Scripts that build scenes
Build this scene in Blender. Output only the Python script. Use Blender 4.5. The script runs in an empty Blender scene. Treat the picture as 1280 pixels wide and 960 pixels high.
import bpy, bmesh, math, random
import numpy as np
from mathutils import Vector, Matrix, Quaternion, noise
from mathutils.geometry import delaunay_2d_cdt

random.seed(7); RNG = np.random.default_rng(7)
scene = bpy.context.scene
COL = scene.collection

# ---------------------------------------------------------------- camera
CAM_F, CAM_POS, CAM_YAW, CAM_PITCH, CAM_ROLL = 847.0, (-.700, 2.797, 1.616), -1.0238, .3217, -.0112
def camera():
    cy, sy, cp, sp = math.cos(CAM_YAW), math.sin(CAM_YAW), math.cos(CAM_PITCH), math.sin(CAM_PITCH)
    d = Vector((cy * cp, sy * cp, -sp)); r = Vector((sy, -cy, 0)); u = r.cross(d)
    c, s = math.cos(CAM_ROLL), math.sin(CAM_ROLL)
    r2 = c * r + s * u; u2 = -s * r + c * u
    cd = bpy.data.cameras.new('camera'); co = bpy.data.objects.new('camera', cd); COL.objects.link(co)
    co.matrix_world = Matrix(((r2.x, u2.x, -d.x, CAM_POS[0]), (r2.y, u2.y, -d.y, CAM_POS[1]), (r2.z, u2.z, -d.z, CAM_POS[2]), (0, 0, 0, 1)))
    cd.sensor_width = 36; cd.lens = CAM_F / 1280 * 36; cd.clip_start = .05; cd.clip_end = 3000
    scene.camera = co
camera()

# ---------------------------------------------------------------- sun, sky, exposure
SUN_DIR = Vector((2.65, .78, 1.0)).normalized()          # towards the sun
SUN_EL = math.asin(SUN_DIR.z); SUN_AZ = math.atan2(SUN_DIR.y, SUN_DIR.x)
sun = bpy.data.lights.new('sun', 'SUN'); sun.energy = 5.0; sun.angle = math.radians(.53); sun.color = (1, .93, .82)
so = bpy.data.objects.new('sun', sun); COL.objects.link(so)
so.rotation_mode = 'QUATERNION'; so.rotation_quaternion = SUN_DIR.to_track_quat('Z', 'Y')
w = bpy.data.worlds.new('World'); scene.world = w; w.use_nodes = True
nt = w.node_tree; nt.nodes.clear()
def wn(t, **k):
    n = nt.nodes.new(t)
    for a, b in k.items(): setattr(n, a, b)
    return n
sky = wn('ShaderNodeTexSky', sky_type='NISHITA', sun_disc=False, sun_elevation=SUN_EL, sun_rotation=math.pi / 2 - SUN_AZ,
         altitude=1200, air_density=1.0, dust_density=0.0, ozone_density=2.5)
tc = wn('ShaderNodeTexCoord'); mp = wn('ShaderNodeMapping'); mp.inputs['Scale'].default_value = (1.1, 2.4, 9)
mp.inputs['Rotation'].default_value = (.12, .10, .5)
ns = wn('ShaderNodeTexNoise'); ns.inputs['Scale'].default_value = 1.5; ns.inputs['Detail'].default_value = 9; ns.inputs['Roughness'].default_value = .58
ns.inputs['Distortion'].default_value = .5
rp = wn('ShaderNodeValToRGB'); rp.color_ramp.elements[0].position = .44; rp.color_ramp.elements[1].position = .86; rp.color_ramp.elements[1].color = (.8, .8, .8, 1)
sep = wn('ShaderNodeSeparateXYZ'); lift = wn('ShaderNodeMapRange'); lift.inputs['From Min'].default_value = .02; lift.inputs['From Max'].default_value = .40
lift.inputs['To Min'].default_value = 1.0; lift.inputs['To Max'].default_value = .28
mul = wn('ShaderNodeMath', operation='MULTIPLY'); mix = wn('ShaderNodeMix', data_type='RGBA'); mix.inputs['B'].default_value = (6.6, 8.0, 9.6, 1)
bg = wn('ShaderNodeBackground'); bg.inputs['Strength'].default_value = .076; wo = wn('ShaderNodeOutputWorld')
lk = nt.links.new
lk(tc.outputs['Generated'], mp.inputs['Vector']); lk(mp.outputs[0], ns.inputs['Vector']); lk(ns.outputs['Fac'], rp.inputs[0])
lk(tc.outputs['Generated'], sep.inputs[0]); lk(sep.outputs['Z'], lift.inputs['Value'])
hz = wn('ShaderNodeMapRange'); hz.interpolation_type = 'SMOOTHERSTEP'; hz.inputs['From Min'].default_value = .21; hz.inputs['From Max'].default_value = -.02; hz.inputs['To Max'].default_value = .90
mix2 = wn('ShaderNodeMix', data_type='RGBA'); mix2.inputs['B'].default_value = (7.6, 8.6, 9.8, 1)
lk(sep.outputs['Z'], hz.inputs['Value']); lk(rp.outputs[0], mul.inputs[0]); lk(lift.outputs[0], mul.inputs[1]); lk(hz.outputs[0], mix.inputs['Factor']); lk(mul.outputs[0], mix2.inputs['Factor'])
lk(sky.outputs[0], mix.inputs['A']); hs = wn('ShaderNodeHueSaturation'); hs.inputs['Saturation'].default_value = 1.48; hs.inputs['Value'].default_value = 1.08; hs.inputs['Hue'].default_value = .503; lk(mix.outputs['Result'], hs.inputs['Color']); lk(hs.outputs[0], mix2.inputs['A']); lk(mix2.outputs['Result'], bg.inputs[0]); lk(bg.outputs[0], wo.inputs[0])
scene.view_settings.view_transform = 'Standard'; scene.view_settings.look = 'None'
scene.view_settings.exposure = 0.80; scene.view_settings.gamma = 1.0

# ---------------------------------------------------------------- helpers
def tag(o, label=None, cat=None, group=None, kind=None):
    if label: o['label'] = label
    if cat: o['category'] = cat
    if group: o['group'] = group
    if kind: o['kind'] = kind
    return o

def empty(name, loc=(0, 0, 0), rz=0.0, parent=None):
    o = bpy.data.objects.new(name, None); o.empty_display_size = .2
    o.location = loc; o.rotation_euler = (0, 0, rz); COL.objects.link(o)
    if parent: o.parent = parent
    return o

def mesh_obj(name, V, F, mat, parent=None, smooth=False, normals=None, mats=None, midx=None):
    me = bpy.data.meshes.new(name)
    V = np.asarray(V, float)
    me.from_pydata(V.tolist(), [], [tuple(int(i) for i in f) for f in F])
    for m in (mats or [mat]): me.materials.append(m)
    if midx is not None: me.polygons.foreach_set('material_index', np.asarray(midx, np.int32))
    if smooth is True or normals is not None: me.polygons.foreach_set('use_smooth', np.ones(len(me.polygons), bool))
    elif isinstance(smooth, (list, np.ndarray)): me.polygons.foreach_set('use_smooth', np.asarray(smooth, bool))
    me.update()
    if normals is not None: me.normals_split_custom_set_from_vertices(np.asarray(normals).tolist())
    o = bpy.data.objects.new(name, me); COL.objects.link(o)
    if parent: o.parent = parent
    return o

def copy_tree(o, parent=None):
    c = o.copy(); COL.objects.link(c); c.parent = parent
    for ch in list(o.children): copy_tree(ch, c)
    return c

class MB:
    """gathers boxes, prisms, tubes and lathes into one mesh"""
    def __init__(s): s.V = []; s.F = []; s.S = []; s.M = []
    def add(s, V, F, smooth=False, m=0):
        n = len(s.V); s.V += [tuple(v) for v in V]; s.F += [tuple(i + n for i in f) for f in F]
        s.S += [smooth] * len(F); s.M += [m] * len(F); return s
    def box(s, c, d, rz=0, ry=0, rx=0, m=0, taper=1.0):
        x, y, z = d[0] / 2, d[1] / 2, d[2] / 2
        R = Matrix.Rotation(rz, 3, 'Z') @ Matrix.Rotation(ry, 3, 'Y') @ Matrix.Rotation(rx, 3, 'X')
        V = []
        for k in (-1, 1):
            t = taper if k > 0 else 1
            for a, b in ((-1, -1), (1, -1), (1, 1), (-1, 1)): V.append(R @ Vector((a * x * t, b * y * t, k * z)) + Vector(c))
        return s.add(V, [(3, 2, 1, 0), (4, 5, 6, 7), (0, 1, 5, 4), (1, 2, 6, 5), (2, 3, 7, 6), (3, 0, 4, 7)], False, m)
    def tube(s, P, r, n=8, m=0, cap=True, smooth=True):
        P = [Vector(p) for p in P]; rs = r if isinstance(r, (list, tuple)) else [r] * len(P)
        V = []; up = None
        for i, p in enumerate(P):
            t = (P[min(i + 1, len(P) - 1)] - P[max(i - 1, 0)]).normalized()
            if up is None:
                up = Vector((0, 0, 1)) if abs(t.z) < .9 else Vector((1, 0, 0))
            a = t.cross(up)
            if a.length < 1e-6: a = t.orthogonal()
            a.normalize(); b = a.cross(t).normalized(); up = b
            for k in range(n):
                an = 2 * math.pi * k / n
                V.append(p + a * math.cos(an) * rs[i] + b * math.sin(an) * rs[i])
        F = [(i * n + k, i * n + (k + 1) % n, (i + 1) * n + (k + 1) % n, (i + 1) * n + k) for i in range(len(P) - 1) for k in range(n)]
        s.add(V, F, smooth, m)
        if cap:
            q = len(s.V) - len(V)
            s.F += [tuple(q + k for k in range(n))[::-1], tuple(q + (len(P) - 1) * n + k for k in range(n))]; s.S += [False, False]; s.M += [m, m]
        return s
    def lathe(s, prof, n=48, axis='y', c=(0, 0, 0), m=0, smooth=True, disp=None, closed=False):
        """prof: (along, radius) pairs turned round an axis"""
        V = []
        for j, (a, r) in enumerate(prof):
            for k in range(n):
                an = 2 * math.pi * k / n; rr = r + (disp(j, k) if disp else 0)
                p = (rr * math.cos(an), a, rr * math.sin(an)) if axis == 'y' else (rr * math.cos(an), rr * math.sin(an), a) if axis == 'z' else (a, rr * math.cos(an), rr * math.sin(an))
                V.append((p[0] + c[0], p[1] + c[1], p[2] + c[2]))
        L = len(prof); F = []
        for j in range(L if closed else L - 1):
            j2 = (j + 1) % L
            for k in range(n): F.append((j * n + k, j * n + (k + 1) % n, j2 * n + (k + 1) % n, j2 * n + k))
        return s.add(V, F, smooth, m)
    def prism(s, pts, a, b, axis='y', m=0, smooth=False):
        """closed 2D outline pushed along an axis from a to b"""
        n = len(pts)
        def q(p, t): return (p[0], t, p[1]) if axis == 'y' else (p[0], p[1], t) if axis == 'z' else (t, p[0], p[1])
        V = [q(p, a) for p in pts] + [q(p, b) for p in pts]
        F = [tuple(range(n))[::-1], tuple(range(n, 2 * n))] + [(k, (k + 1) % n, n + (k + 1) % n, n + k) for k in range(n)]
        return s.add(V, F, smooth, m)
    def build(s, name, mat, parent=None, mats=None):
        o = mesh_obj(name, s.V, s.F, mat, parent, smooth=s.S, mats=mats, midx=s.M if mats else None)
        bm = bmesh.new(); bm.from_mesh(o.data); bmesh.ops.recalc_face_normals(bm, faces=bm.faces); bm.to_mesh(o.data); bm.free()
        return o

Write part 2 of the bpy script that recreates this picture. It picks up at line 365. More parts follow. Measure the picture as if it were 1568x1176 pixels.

* **Work to complete**: Extract the first line above and each line after it up to and including the one with "COL = scene.collection", please, exactly and with nothing else.

* **Completed exercise**:
Build this scene in Blender. Output only the Python script. Use Blender 4.5. The script runs in an empty Blender scene. Treat the picture as 1280 pixels wide and 960 pixels high.
import bpy, bmesh, math, random
import numpy as np
from mathutils import Vector, Matrix, Quaternion, noise
from mathutils.geometry import delaunay_2d_cdt

random.seed(7); RNG = np.random.default_rng(7)
scene = bpy.context.scene
COL = scene.collection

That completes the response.